= Dataset extract =
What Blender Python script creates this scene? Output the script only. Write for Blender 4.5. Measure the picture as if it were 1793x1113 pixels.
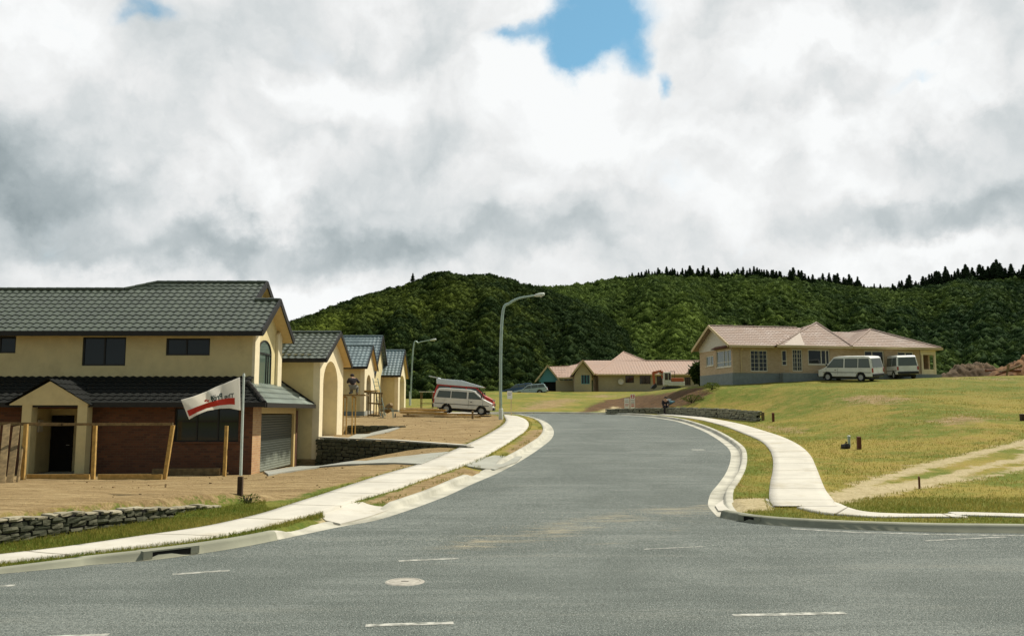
import bpy, bmesh, math, random
import numpy as np
from mathutils import Vector, Matrix, noise as mnoise

for o in list(bpy.data.objects):
    bpy.data.objects.remove(o)
SC = bpy.context.scene
COL = SC.collection
R = math.radians
rng = np.random.default_rng(7)
random.seed(7)

# ------------------------------------------------------------------ camera
FPX, CX, CY = 1494.0, 896.5, 556.5
EYE = np.array([0.0, 0.0, 2.3])
PITCH = math.atan((720 - CY) / FPX)
cam_d = bpy.data.cameras.new('camera')
cam = bpy.data.objects.new('camera', cam_d)
COL.objects.link(cam)
cam.location = EYE
cam.rotation_euler = (math.pi / 2 + PITCH, 0, 0)
cam_d.sensor_width = 36.0
cam_d.lens = 30.0
cam_d.clip_end = 6000
SC.camera = cam
SC.view_settings.view_transform = 'Standard'
SC.view_settings.look = 'None'
SC.view_settings.exposure = 0.0
SC.view_settings.gamma = 1.0

SUN_EL, SUN_AZ = R(52), R(35)          # azimuth measured from +X towards +Y
sun_dir = Vector((math.cos(SUN_EL) * math.cos(SUN_AZ), math.cos(SUN_EL) * math.sin(SUN_AZ), math.sin(SUN_EL)))
sd = bpy.data.lights.new('sun', 'SUN')
sd.energy = 5.0
sd.angle = R(0.6)
sd.color = (1.0, 0.94, 0.82)
sun = bpy.data.objects.new('sun', sd)
COL.objects.link(sun)
sun.rotation_euler = (-sun_dir).to_track_quat('-Z', 'Y').to_euler()


def ray(px, py):
    x = (px - CX) / FPX
    y = (CY - py) / FPX
    c, s = math.cos(PITCH), math.sin(PITCH)
    return np.array([x, c - y * s, s + y * c])


def W(px, py, Y):
    d = ray(px, py)
    return EYE + d * (Y / d[1])


def WX(px, Y, py=700):
    return float(W(px, py, Y)[0])


def WZ(py, Y):
    return float(W(CX, py, Y)[2])


# ------------------------------------------------------------------ world
def nn(nt, typ, **kw):
    n = nt.nodes.new(typ)
    for k, v in kw.items():
        setattr(n, k, v)
    return n


def mth(nt, op, a, b=None, c=None, clamp=False):
    n = nt.nodes.new('ShaderNodeMath')
    n.operation = op
    n.use_clamp = clamp
    for i, v in enumerate((a, b, c)):
        if v is None:
            continue
        if isinstance(v, (int, float)):
            n.inputs[i].default_value = v
        else:
            nt.links.new(v, n.inputs[i])
    return n.outputs[0]


def vmth(nt, op, a, b=None):
    n = nt.nodes.new('ShaderNodeVectorMath')
    n.operation = op
    for i, v in enumerate((a, b)):
        if v is None:
            continue
        if isinstance(v, (tuple, list, np.ndarray)):
            n.inputs[i].default_value = tuple(v)
        else:
            nt.links.new(v, n.inputs[i])
    return n.outputs['Value'] if op in ('LENGTH', 'DISTANCE', 'DOT_PRODUCT') else n.outputs[0]


def maprange(nt, v, a, b, c=0.0, d=1.0, smooth=True):
    n = nt.nodes.new('ShaderNodeMapRange')
    n.interpolation_type = 'SMOOTHSTEP' if smooth else 'LINEAR'
    nt.links.new(v, n.inputs[0])
    for i, x in enumerate((a, b, c, d)):
        n.inputs[i + 1].default_value = x
    return n.outputs[0]


def mixcol(nt, f, a, b, blend='MIX'):
    n = nt.nodes.new('ShaderNodeMix')
    n.data_type = 'RGBA'
    n.blend_type = blend
    for sock, v in ((n.inputs[0], f), (n.inputs[6], a), (n.inputs[7], b)):
        if isinstance(v, (int, float)):
            sock.default_value = v
        elif isinstance(v, (tuple, list)):
            sock.default_value = tuple(v) + ((1.0,) if len(v) == 3 else ())
        else:
            nt.links.new(v, sock)
    return n.outputs[2]


def tnoise(nt, vec, scale, detail=4.0, rough=0.55, dist=0.0):
    n = nt.nodes.new('ShaderNodeTexNoise')
    n.inputs['Scale'].default_value = scale
    n.inputs['Detail'].default_value = detail
    n.inputs['Roughness'].default_value = rough
    n.inputs['Distortion'].default_value = dist
    if vec is not None:
        nt.links.new(vec, n.inputs['Vector'])
    return n


world = bpy.data.worlds.new('World')
SC.world = world
world.use_nodes = True
nt = world.node_tree
nt.nodes.clear()
wout = nn(nt, 'ShaderNodeOutputWorld')
bg = nn(nt, 'ShaderNodeBackground')
bg.inputs[1].default_value = 0.1
nt.links.new(bg.outputs[0], wout.inputs[0])
sky = nn(nt, 'ShaderNodeTexSky', sky_type='NISHITA')
sky.sun_disc = False
sky.sun_elevation = SUN_EL
sky.sun_rotation = math.pi / 2 - SUN_AZ
sky.air_density = 1.0
sky.dust_density = 0.6
sky.ozone_density = 2.0
tc = nn(nt, 'ShaderNodeTexCoord')
D = vmth(nt, 'NORMALIZE', tc.outputs['Generated'])
warpn = tnoise(nt, D, 7.0, 7.0, 0.58)
warp = vmth(nt, 'MULTIPLY', vmth(nt, 'SUBTRACT', warpn.outputs['Color'], (0.5, 0.5, 0.5)), (0.22, 0.22, 0.22))
DW = vmth(nt, 'ADD', D, warp)
warps = vmth(nt, 'MULTIPLY', vmth(nt, 'SUBTRACT', warpn.outputs['Color'], (0.5, 0.5, 0.5)), (0.11, 0.11, 0.11))
DS = vmth(nt, 'ADD', D, warps)


def blob(px, py, rx, ry, src=None, lo=1.0, hi=0.0):
    d = ray(px, py)
    d = d / np.linalg.norm(d)
    q = vmth(nt, 'SUBTRACT', src if src is not None else DW, tuple(float(v) for v in d))
    q = vmth(nt, 'MULTIPLY', q, (FPX / rx, FPX / max(rx, ry), FPX / ry))
    l = vmth(nt, 'LENGTH', q)
    return maprange(nt, l, lo, hi, 0.0, 1.0)


def blobsum(lst, src=None, base=None):
    acc = base
    for (px, py, rx, ry, amp) in lst:
        t = mth(nt, 'MULTIPLY', blob(px, py, rx, ry, src), amp)
        acc = t if acc is None else mth(nt, 'ADD', acc, t)
    return acc


# cloud brightness: soft masses placed by direction, plus fractal detail
big = tnoise(nt, D, 3.2, 7.0, 0.56, 0.5)
fine = tnoise(nt, DS, 11.0, 7.0, 0.6, 0.2)
shade = blobsum([
    (30, 285, 300, 130, -0.40), (100, 110, 280, 120, -0.16), (270, 430, 360, 65, -0.30), (-260, 250, 380, 300, -0.3),
    (790, 230, 150, 110, -0.13), (700, 60, 190, 70, -0.16), (530, 280, 130, 50, -0.15),
    (660, 440, 380, 70, -0.24), (1000, 420, 260, 60, -0.14), (1545, 375, 330, 70, -0.26),
    (1640, 260, 260, 60, -0.12), (1420, 140, 260, 70, -0.11), (1740, 370, 150, 90, -0.14),
    (640, 170, 220, 100, 0.12), (430, 300, 150, 120, 0.17), (880, 330, 230, 90, 0.10),
    (1050, 240, 330, 130, 0.20), (1350, 240, 260, 60, 0.15), (560, 540, 140, 50, 0.22), (30, 450, 130, 60, 0.10),
    (1700, 450, 260, 40, 0.14), (1250, 400, 200, 60, 0.10), (960, 130, 130, 60, 0.10), (1380, 90, 320, 110, 0.20), (1680, 160, 220, 110, 0.14), (420, 150, 240, 90, 0.10)], DW)
bri = mth(nt, 'ADD', shade, 0.87)
bri = mth(nt, 'ADD', bri, mth(nt, 'MULTIPLY', mth(nt, 'SUBTRACT', big.outputs[0], 0.5), 0.60))
bri = mth(nt, 'ADD', bri, mth(nt, 'MULTIPLY', mth(nt, 'SUBTRACT', fine.outputs[0], 0.5), 0.42))
bil = mth(nt, 'ABSOLUTE', mth(nt, 'SUBTRACT', tnoise(nt, DS, 4.6, 5.0, 0.5, 0.3).outputs[0], 0.5))
bri = mth(nt, 'ADD', bri, mth(nt, 'MULTIPLY', mth(nt, 'SUBTRACT', bil, 0.09), 1.1))
bri = mth(nt, 'MAXIMUM', mth(nt, 'MINIMUM', bri, 0.99), 0.36)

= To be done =
Pictures excluded, repeat exactly the lines from the top of the material through the line with "from mathutils import", including both of those lines.

= Task solution =
What Blender Python script creates this scene? Output the script only. Write for Blender 4.5. Measure the picture as if it were 1793x1113 pixels.
import bpy, bmesh, math, random
import numpy as np
from mathutils import Vector, Matrix, noise as mnoise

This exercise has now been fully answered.